### Data

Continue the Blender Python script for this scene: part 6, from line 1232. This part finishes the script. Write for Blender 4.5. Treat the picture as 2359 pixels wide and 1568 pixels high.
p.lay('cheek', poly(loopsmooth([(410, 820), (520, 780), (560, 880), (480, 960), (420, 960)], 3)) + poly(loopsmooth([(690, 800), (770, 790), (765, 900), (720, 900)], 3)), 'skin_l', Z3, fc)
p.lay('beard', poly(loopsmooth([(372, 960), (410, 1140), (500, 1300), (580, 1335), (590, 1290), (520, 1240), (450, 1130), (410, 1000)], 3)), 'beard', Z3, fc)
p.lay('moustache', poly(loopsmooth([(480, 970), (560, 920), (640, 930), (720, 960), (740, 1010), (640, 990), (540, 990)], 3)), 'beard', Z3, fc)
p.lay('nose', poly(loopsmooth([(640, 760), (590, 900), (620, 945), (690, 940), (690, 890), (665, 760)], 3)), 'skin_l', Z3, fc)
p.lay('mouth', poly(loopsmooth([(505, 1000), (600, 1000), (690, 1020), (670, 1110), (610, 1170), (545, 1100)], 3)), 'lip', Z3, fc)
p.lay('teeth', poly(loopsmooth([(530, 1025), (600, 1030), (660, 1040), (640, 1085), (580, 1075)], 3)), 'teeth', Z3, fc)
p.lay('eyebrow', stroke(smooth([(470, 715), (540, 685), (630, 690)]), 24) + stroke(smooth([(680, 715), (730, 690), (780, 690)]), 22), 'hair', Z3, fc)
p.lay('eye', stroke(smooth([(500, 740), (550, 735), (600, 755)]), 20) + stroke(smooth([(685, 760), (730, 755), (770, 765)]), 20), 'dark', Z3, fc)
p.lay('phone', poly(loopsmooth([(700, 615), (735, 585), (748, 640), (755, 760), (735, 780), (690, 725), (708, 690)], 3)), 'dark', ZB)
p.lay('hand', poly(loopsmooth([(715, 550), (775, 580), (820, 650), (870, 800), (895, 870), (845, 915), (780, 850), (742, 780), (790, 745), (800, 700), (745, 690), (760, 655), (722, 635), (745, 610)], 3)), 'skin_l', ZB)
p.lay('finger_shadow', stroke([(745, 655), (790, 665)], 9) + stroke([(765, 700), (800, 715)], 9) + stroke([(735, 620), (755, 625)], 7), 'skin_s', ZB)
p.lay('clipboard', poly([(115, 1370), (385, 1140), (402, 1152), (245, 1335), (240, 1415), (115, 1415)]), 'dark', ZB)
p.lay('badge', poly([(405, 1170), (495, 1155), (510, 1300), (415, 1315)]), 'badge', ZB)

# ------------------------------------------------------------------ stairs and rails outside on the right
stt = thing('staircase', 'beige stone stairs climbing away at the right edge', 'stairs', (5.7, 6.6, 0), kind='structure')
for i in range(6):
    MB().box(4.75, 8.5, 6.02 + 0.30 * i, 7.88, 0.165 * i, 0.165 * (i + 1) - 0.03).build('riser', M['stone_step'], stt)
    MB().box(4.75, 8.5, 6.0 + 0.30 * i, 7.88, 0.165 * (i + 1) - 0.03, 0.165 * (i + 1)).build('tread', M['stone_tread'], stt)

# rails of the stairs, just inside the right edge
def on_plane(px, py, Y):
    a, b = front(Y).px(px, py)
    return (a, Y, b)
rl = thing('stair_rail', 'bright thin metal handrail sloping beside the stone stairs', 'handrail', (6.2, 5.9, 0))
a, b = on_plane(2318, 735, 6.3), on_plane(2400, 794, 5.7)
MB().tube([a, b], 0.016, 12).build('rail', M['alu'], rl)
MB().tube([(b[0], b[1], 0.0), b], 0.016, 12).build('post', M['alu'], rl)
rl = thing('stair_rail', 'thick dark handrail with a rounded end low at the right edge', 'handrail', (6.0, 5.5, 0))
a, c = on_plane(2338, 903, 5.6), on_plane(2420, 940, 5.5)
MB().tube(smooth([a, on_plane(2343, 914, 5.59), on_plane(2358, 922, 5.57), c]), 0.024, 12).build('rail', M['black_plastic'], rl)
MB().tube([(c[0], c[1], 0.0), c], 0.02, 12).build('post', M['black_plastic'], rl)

### Aim of the exercise
Count how many lines include the string "build". Nothing but the number is needed.

### Correct response
6